*DATA BLOCK*

================

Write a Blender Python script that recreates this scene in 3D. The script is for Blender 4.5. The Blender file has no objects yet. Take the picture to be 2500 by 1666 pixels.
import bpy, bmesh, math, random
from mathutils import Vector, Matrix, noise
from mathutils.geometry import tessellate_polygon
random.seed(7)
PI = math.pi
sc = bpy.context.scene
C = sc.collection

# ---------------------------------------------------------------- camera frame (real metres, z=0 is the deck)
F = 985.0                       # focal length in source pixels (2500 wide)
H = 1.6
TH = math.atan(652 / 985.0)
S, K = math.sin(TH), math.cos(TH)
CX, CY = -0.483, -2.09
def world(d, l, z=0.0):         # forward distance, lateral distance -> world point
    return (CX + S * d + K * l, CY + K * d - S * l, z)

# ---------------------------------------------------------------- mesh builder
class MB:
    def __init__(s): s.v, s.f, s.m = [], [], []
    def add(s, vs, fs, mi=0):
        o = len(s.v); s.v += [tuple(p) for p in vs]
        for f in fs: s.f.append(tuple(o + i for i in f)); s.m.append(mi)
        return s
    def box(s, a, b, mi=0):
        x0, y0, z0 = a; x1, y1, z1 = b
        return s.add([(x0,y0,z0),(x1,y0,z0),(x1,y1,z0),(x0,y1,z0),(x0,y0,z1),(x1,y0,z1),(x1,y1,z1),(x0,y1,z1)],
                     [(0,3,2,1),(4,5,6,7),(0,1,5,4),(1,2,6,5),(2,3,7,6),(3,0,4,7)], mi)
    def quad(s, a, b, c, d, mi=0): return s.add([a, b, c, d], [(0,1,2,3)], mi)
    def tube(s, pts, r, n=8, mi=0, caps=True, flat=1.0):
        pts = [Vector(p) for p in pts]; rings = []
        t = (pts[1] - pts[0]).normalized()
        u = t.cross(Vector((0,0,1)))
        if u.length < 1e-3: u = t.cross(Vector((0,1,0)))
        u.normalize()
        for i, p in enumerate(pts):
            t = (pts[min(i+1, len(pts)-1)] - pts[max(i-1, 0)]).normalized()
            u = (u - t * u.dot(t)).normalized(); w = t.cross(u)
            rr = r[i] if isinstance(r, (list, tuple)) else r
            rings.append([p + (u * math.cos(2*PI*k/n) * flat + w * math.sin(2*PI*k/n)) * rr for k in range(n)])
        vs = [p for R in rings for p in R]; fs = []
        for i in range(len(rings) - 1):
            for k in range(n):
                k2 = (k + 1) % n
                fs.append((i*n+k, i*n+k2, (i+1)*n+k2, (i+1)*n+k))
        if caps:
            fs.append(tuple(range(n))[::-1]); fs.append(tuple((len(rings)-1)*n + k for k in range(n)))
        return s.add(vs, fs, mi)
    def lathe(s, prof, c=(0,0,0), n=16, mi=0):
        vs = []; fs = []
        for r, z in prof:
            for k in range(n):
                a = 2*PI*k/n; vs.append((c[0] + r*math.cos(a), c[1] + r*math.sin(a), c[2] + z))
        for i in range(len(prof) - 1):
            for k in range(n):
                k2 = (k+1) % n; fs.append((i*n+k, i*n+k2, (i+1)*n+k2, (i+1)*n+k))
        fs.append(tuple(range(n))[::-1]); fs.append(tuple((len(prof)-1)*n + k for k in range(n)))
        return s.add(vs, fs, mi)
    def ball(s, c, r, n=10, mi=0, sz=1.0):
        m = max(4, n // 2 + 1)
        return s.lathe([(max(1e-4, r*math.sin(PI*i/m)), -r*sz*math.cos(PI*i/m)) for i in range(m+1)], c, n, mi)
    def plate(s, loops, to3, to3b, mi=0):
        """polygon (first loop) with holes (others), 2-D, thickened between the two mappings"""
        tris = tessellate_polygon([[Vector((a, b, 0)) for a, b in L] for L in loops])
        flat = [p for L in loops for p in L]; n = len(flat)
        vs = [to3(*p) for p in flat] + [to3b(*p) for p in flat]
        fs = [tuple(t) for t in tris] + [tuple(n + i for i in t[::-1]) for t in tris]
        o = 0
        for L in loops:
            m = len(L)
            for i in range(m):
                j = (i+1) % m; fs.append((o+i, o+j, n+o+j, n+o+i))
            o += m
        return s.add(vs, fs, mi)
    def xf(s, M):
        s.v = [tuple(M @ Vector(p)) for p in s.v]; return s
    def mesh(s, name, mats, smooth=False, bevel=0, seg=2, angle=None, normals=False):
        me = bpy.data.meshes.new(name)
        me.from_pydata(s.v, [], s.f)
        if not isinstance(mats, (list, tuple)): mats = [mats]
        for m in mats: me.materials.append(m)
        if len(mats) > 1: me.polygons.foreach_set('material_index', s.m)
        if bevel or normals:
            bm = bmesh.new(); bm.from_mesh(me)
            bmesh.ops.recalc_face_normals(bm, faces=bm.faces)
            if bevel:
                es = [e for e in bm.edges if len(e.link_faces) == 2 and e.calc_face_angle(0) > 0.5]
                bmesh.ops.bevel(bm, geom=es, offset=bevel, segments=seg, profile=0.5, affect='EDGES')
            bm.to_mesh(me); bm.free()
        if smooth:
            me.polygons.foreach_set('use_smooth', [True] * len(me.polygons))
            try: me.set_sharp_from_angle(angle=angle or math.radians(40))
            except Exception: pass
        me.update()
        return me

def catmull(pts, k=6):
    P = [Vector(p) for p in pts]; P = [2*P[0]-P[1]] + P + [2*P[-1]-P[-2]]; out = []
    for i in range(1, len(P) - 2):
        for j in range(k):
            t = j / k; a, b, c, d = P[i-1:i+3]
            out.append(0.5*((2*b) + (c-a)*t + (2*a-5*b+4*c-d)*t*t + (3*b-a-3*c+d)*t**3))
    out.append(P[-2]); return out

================

*WORK REQUIRED*
Quote exactly the stretch of lines above that starts at the first one and ends at the line with "return (CX +", and nothing beyond it.

*SOLUTION FOR THIS TASK*
Write a Blender Python script that recreates this scene in 3D. The script is for Blender 4.5. The Blender file has no objects yet. Take the picture to be 2500 by 1666 pixels.
import bpy, bmesh, math, random
from mathutils import Vector, Matrix, noise
from mathutils.geometry import tessellate_polygon
random.seed(7)
PI = math.pi
sc = bpy.context.scene
C = sc.collection

# ---------------------------------------------------------------- camera frame (real metres, z=0 is the deck)
F = 985.0                       # focal length in source pixels (2500 wide)
H = 1.6
TH = math.atan(652 / 985.0)
S, K = math.sin(TH), math.cos(TH)
CX, CY = -0.483, -2.09
def world(d, l, z=0.0):         # forward distance, lateral distance -> world point
    return (CX + S * d + K * l, CY + K * d - S * l, z)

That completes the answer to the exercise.